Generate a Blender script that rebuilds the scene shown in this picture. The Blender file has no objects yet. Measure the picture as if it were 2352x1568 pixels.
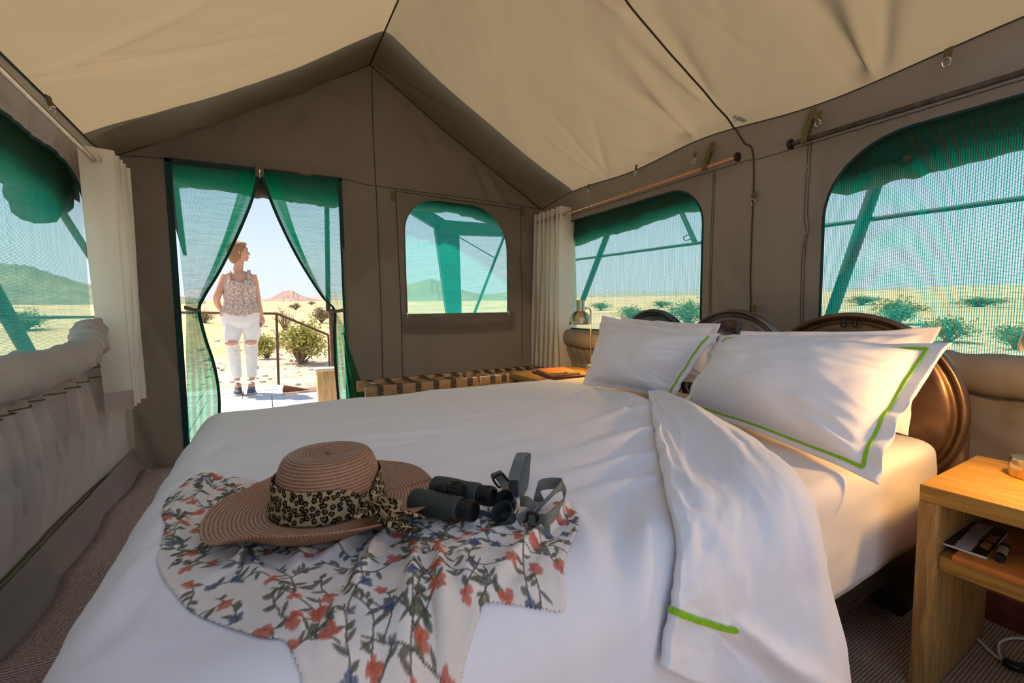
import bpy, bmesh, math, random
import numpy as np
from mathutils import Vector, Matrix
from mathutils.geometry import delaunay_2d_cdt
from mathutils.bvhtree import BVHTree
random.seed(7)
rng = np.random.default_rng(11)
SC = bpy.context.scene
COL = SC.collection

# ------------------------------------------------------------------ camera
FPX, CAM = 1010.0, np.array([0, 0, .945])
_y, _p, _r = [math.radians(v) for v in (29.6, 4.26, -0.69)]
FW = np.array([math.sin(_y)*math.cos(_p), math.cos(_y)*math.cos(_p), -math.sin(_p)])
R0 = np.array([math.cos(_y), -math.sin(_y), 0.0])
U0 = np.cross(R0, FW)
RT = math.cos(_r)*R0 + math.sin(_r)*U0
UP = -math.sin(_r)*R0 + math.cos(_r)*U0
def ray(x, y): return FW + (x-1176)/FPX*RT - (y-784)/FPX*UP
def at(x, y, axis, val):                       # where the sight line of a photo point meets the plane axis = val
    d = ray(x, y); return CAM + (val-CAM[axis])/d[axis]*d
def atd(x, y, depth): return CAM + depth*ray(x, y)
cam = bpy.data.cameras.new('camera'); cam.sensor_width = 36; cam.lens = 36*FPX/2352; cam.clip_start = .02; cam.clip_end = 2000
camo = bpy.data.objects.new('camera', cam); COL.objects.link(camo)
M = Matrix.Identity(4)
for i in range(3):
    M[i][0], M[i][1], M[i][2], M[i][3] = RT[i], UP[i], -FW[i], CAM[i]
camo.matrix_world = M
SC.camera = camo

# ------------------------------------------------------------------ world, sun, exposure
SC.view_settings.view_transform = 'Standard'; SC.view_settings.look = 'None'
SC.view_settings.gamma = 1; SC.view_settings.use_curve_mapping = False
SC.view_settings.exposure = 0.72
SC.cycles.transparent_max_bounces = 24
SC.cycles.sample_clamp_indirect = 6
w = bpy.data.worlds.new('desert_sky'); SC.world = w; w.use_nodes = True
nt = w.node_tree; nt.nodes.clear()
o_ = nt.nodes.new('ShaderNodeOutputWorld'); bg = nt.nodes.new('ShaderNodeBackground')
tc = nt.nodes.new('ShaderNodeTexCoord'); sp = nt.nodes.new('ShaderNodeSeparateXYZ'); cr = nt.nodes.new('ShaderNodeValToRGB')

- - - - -

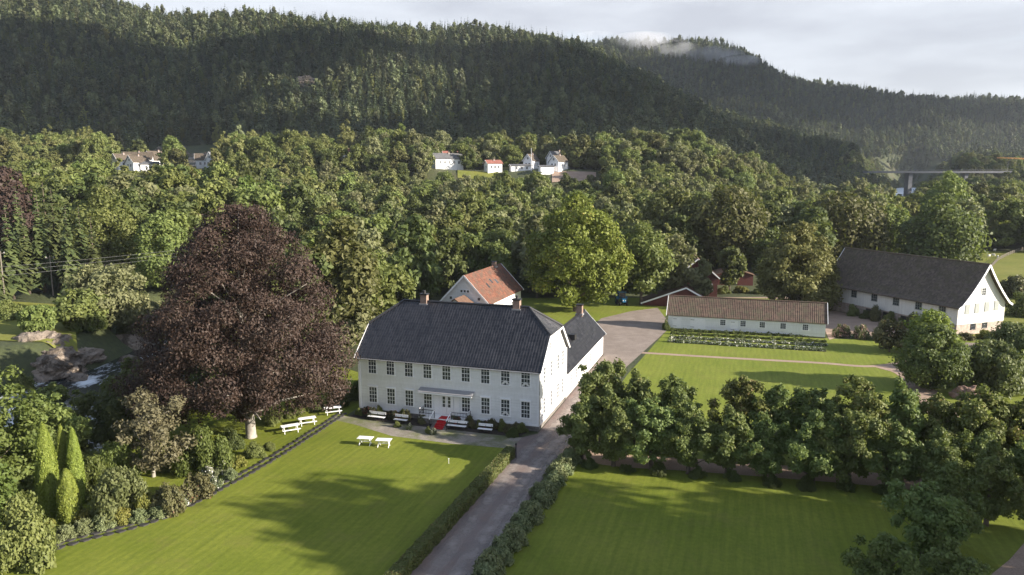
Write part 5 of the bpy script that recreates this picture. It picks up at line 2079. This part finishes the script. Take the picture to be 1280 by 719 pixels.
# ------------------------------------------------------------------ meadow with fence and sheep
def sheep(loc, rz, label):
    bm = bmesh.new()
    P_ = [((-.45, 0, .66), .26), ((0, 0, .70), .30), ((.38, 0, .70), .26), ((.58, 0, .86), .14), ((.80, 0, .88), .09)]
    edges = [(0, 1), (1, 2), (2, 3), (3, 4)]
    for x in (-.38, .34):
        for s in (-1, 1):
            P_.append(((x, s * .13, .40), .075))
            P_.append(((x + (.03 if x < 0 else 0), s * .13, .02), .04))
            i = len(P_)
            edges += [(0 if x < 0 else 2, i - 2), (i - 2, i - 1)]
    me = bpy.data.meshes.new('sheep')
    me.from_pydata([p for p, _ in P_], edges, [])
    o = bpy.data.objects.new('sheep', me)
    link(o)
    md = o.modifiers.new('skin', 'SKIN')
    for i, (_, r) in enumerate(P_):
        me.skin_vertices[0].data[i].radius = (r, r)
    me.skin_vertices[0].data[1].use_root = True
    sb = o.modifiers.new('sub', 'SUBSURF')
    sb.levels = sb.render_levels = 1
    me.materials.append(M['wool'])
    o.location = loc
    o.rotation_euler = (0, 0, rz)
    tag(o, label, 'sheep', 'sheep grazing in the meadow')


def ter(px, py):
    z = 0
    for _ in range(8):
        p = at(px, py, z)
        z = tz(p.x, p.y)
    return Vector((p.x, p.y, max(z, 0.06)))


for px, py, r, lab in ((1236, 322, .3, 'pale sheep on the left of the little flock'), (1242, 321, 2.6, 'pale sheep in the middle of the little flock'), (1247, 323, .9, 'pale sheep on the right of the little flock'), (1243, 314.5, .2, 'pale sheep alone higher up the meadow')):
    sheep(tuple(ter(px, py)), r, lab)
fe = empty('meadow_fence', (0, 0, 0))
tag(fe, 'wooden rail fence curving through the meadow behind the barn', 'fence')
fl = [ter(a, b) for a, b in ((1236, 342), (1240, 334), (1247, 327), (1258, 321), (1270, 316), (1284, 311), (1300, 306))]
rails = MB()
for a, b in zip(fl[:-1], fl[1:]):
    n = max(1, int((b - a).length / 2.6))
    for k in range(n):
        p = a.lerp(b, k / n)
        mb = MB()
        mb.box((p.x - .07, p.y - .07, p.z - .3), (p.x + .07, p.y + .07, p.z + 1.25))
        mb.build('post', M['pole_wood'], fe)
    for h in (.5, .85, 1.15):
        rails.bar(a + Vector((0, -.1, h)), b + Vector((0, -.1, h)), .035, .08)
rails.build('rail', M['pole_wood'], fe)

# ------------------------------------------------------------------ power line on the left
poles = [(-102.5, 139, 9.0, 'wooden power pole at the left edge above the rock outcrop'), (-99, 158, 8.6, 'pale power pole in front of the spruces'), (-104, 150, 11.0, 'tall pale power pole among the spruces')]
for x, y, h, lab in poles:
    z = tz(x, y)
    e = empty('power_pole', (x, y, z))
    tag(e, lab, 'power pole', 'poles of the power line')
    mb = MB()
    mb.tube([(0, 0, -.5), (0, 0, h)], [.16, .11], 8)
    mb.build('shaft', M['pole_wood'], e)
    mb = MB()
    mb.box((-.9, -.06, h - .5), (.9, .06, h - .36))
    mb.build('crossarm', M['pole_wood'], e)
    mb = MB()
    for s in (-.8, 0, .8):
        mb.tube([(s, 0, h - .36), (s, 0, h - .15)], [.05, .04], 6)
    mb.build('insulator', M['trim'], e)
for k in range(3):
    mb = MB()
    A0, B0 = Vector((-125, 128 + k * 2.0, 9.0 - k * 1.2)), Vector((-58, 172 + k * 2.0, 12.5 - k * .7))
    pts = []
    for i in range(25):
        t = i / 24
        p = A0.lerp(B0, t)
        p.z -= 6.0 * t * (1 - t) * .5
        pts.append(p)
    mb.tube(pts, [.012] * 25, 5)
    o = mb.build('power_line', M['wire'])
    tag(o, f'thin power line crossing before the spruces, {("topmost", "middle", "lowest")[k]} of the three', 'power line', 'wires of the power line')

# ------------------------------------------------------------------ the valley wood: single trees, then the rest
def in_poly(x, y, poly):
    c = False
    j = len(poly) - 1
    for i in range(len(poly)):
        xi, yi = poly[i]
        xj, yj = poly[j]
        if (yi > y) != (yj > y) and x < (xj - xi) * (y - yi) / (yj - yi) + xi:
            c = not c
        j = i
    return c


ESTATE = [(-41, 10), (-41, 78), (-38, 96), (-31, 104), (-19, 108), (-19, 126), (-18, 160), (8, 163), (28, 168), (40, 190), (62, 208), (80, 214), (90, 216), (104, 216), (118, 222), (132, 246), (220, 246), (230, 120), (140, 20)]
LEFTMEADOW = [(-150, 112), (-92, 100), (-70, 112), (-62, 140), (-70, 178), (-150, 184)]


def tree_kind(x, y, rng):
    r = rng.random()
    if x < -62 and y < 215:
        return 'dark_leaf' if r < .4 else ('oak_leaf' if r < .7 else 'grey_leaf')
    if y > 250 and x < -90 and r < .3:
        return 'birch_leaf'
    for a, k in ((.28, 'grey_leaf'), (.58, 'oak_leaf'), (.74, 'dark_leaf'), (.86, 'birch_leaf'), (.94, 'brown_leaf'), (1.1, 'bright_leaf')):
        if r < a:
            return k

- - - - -

### EXERCISE GOAL
Tally up how many lines in the preceding listing contain the word "objects". Give nothing but the number.

### ANSWER TO THIS EXERCISE
3